Shifting the road-building burden

5 mins read

By Bill Rauch

What do politicians talk about when they’re hobnobbing off the clock?

Lots of things of course, but a favorite is who or what will the voters vote for and why.

I happened to be a part of one such informal discussion last week when the topic turned to the proposed Beaufort County transportation penny sales tax referendum on November 6.

One of those there said: “With the president’s emphasis on infrastructure we ought to be able to get more federal money into the project. A fatter federal match would make it more palatable to the voters.”

My friend was talking about the six-laning of US 278 on to Hilton Head Island, although there are several other projects proposed to be on the November 6th list.

But 278’s the big one. 

Costed out now at nearly a quarter billion dollars, the project that includes four new bridges would be funded by $120 million in South Carolina State Infrastructure Bank funds, $80 million from the pockets of Beaufort County’s shoppers in the form of penny sales tax receipts, $35 million in Federal Bridge Replacement funds, and with a couple of pinches of other smaller and more obscure millions sprinkled in.

My friend was right: the federal share by traditional standards did seem a little meagre. 

More federal money into the funding package would be welcome, I thought, so when I got a chance I took a few minutes and looked up the President’s Legislative Outline for Rebuilding Infrastructure in America that was issued a month ago.  On page four of the proposed new rules I found that the government’s top priority for awarding federal support is that the proposed improvement show evidence of applicants having secured and committed “new non-federal revenue to create sustainable, long-term funding for infrastructure investments.”

What is that? I wondered.

Reading on through the bureaucratese to page 22 under “Transportation Funding” Initiative #1 in italics I found the answer: Provide States Tolling Flexibility.  There the president’s thinking is displayed clearly. He wants the Federal Government out of road and bridge-building except in a few special cases where its participation would be limited to twenty percent of the total cost of the improvement.

That’s in the ballpark of the federal contribution for the currently-proposed 278 package, so the current package — like it or not — has as much federal money in it as it is likely under the current circumstances to get.

Cutting back Federal spending … I get it. I like it.
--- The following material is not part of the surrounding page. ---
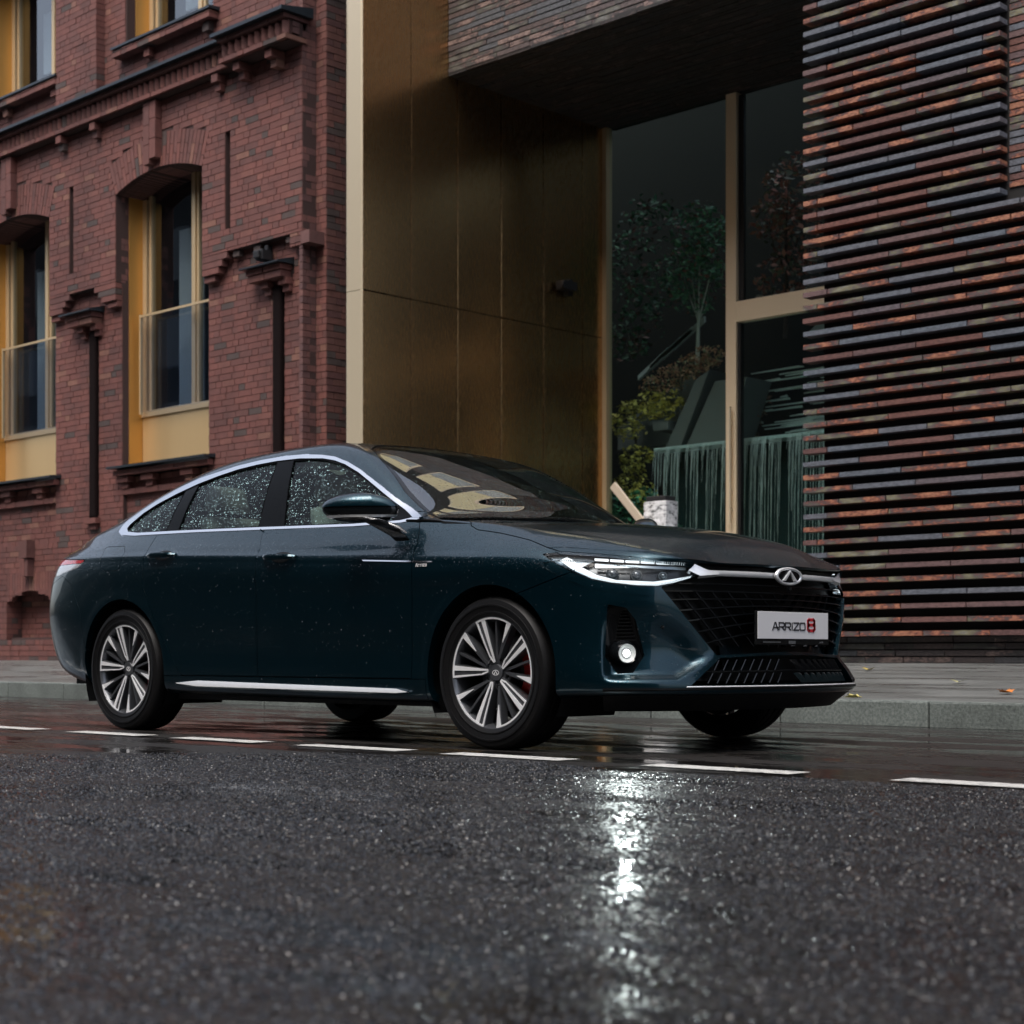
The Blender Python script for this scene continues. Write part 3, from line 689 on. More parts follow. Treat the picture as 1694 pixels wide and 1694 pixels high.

But the president acknowledges lots of road and bridge-building is needed. Yes Sir! More and bigger vehicles on the roads all the time, no doubt about it.

So to stay up with the need The White House advocates that the states be empowered to place tolls on existing and new interstate highways, and on other existing Federal highways. And that they be empowered to use the revenues from those tolls to build whatever new roads and bridges they need.

States rights, local control … I get it.  I like it.

There is also language that suggests private investors will be empowered to invest in roads. Maybe elsewhere, but after the Southern Connector debacle in Greenville, that’s probably a long-shot here.

Public-private partnerships, however … I get it.  I like it.

But I’ll be voting YES on the November 6 initiative.  Because if it fails, the next time the initiative comes around there’s a pretty good chance the proposal will include a SCDOT toll booth at the foot of the bridge we know today as The Graves Bridge. 

And, speaking now as a guy who gets from place to place in a pick-up, I don’t much care for tolls thank you.